GIVEN INSTRUCTION
Restate the whole of the material. Keep every word, and drop the pictures.

DATA LISTING
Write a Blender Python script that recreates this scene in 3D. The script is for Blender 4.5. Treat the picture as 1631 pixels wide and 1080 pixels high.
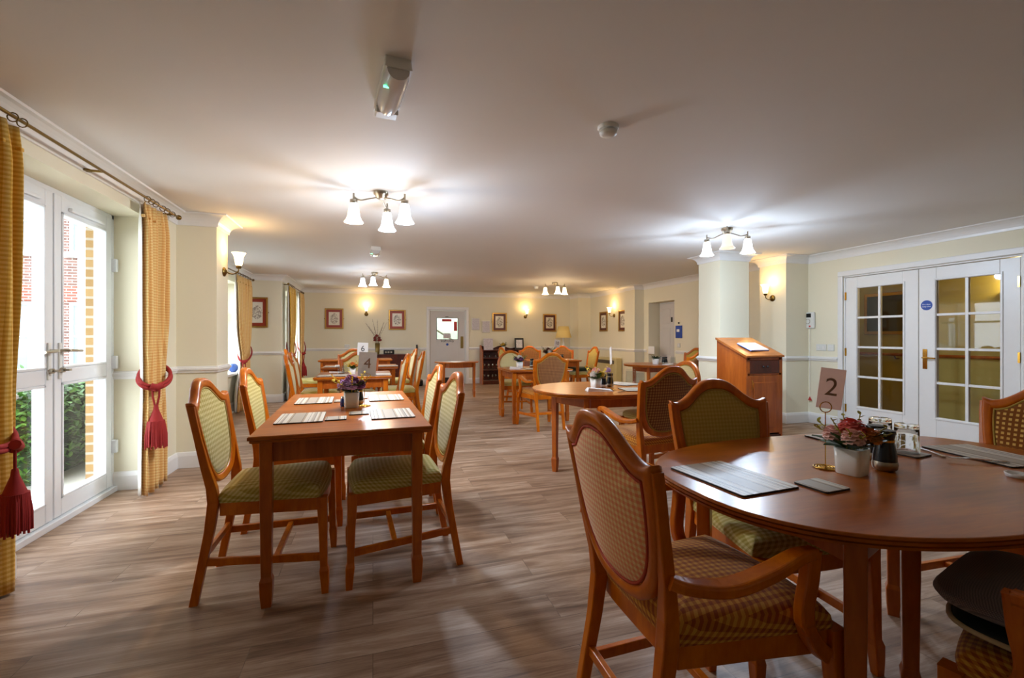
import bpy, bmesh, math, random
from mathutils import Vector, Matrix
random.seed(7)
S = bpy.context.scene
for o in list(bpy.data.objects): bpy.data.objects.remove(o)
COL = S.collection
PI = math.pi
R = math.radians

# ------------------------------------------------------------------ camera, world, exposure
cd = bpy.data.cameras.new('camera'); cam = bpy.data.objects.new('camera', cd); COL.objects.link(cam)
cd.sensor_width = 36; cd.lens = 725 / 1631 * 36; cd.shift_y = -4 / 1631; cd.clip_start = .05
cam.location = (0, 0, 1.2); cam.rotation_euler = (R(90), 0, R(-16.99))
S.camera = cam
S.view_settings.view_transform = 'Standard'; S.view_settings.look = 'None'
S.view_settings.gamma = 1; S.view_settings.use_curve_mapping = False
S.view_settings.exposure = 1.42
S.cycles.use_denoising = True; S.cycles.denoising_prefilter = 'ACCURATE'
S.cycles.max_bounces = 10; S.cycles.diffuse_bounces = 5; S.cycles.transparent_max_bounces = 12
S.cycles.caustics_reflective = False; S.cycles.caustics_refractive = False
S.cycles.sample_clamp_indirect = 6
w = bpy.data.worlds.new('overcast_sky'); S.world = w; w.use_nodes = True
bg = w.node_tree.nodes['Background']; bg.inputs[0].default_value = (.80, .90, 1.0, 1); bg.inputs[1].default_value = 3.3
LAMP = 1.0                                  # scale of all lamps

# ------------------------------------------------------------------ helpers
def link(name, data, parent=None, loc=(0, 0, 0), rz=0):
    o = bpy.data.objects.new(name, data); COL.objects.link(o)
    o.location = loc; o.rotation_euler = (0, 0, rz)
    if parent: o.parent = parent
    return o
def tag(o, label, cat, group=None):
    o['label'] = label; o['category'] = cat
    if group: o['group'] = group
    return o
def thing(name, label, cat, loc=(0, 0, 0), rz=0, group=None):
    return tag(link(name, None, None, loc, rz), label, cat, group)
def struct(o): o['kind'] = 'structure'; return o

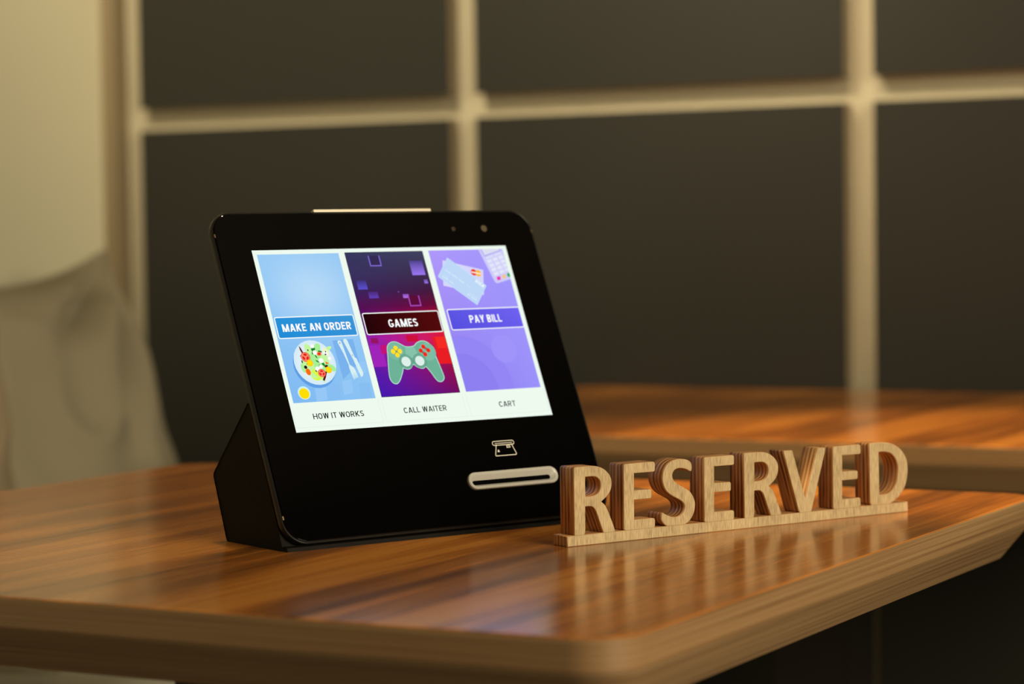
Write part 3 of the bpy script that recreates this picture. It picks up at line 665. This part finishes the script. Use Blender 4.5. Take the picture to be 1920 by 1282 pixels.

ANSWER IN FULL
Write a Blender Python script that recreates this scene in 3D. The script is for Blender 4.5. Treat the picture as 1631 pixels wide and 1080 pixels high.
import bpy, bmesh, math, random
from mathutils import Vector, Matrix
random.seed(7)
S = bpy.context.scene
for o in list(bpy.data.objects): bpy.data.objects.remove(o)
COL = S.collection
PI = math.pi
R = math.radians

# ------------------------------------------------------------------ camera, world, exposure
cd = bpy.data.cameras.new('camera'); cam = bpy.data.objects.new('camera', cd); COL.objects.link(cam)
cd.sensor_width = 36; cd.lens = 725 / 1631 * 36; cd.shift_y = -4 / 1631; cd.clip_start = .05
cam.location = (0, 0, 1.2); cam.rotation_euler = (R(90), 0, R(-16.99))
S.camera = cam
S.view_settings.view_transform = 'Standard'; S.view_settings.look = 'None'
S.view_settings.gamma = 1; S.view_settings.use_curve_mapping = False
S.view_settings.exposure = 1.42
S.cycles.use_denoising = True; S.cycles.denoising_prefilter = 'ACCURATE'
S.cycles.max_bounces = 10; S.cycles.diffuse_bounces = 5; S.cycles.transparent_max_bounces = 12
S.cycles.caustics_reflective = False; S.cycles.caustics_refractive = False
S.cycles.sample_clamp_indirect = 6
w = bpy.data.worlds.new('overcast_sky'); S.world = w; w.use_nodes = True
bg = w.node_tree.nodes['Background']; bg.inputs[0].default_value = (.80, .90, 1.0, 1); bg.inputs[1].default_value = 3.3
LAMP = 1.0                                  # scale of all lamps

# ------------------------------------------------------------------ helpers
def link(name, data, parent=None, loc=(0, 0, 0), rz=0):
    o = bpy.data.objects.new(name, data); COL.objects.link(o)
    o.location = loc; o.rotation_euler = (0, 0, rz)
    if parent: o.parent = parent
    return o
def tag(o, label, cat, group=None):
    o['label'] = label; o['category'] = cat
    if group: o['group'] = group
    return o
def thing(name, label, cat, loc=(0, 0, 0), rz=0, group=None):
    return tag(link(name, None, None, loc, rz), label, cat, group)
def struct(o): o['kind'] = 'structure'; return o

Write part 3 of the bpy script that recreates this picture. It picks up at line 665. This part finishes the script. Use Blender 4.5. Take the picture to be 1920 by 1282 pixels.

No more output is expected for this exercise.